++++ Collected material ++++

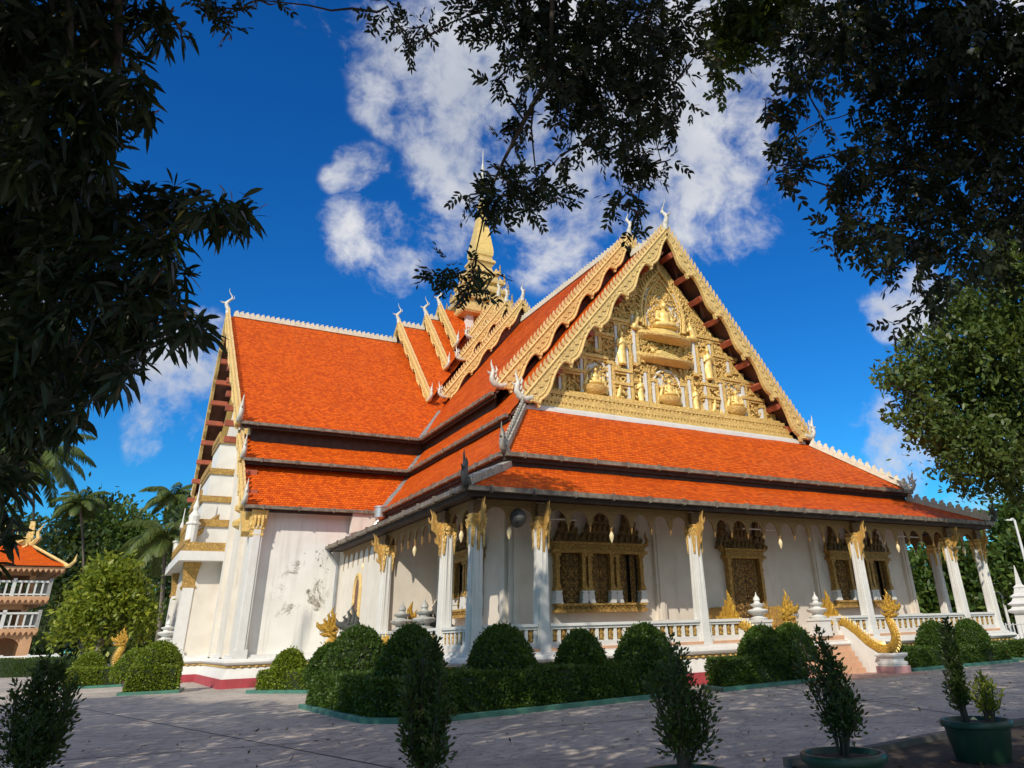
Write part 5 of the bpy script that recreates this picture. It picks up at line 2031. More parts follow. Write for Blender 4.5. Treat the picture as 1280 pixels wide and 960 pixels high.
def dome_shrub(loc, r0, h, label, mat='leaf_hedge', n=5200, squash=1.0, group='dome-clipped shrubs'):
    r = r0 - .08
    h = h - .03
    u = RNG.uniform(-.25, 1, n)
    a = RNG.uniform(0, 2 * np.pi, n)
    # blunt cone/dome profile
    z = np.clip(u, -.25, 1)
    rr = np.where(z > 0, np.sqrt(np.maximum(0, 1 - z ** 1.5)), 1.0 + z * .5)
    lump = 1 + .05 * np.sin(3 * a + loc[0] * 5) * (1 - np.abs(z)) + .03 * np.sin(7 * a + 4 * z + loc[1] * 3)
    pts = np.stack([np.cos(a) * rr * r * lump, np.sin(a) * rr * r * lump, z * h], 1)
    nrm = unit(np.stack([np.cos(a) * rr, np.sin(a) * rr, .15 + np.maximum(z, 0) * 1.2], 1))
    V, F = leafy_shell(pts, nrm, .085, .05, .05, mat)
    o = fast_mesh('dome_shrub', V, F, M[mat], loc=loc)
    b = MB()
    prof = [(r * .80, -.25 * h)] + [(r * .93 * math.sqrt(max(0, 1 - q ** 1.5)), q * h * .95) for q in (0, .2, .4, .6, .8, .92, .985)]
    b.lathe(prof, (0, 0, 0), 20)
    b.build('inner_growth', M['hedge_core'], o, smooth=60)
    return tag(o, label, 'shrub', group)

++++

# Task brief
Transcribe the whole listing exactly. Pictures are excluded.

# Worked answer
Write part 5 of the bpy script that recreates this picture. It picks up at line 2031. More parts follow. Write for Blender 4.5. Treat the picture as 1280 pixels wide and 960 pixels high.
def dome_shrub(loc, r0, h, label, mat='leaf_hedge', n=5200, squash=1.0, group='dome-clipped shrubs'):
    r = r0 - .08
    h = h - .03
    u = RNG.uniform(-.25, 1, n)
    a = RNG.uniform(0, 2 * np.pi, n)
    # blunt cone/dome profile
    z = np.clip(u, -.25, 1)
    rr = np.where(z > 0, np.sqrt(np.maximum(0, 1 - z ** 1.5)), 1.0 + z * .5)
    lump = 1 + .05 * np.sin(3 * a + loc[0] * 5) * (1 - np.abs(z)) + .03 * np.sin(7 * a + 4 * z + loc[1] * 3)
    pts = np.stack([np.cos(a) * rr * r * lump, np.sin(a) * rr * r * lump, z * h], 1)
    nrm = unit(np.stack([np.cos(a) * rr, np.sin(a) * rr, .15 + np.maximum(z, 0) * 1.2], 1))
    V, F = leafy_shell(pts, nrm, .085, .05, .05, mat)
    o = fast_mesh('dome_shrub', V, F, M[mat], loc=loc)
    b = MB()
    prof = [(r * .80, -.25 * h)] + [(r * .93 * math.sqrt(max(0, 1 - q ** 1.5)), q * h * .95) for q in (0, .2, .4, .6, .8, .92, .985)]
    b.lathe(prof, (0, 0, 0), 20)
    b.build('inner_growth', M['hedge_core'], o, smooth=60)
    return tag(o, label, 'shrub', group)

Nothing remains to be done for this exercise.